Melville: A Biography

Priekinis viršelis
Clarkson Potter/Publishers, 1996 - 710 psl.
Herman Melville's towering achievement stands as a timeless monument to the richness and diversity of nineteenth-century American literature. Employing a singularly American idiom, his immortal masterpiece, Moby-Dick, broke the bounds of the novel as it was then known and understood. But Melville's place in the pantheon of American literature is all the more exceptional given the fact that he remained virtually unknown as a writer throughout the course of his lifetime. It wasn't until the 1920s, some thirty years after his death, that he gained his reputation when that era's most influential literary critics promulgated his genius.
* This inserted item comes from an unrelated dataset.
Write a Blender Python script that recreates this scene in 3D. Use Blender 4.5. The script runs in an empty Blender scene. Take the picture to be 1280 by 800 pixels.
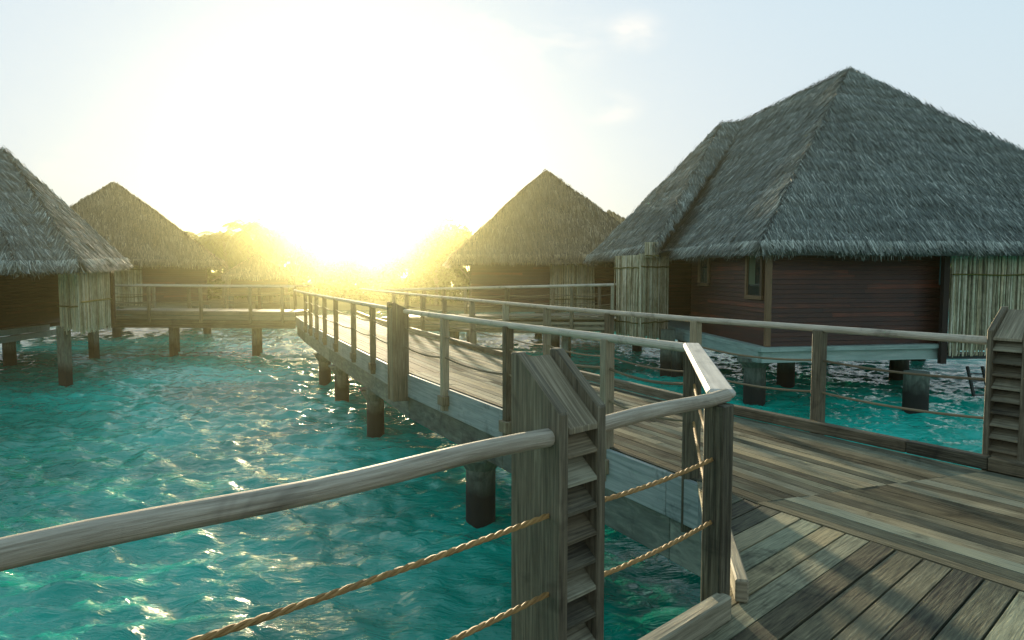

Drawing upon more than five hundred newly discovered family letters, Laurie Robertson-Lorant now provides a richly fascinating and altogether fresh perspective on this titan of American literature. With energetic prose, Robertson-Lorant immerses the reader in the political and social climate of the often turbulent world of Herman Melville, from his childhood to his adventurous seafaring days, to his intermittently successful but never fulfilling career as a writer. With breathtaking scope and an unerring eye for psychological nuance, Robertson-Lorant pinpoints the forces that would shape the man: the women and children in Melville's life, his complicated and enigmatic relationship with Nathaniel Hawthorne, the psychosexual tensions that informed his art, his struggles against debt, his disappointment about failing to win a popular audience for his more serious work, and the alcoholism and violence that plagued his family. Melville is a major, lively, brilliantly researched account of a true giant and one of America's greatest literary geniuses.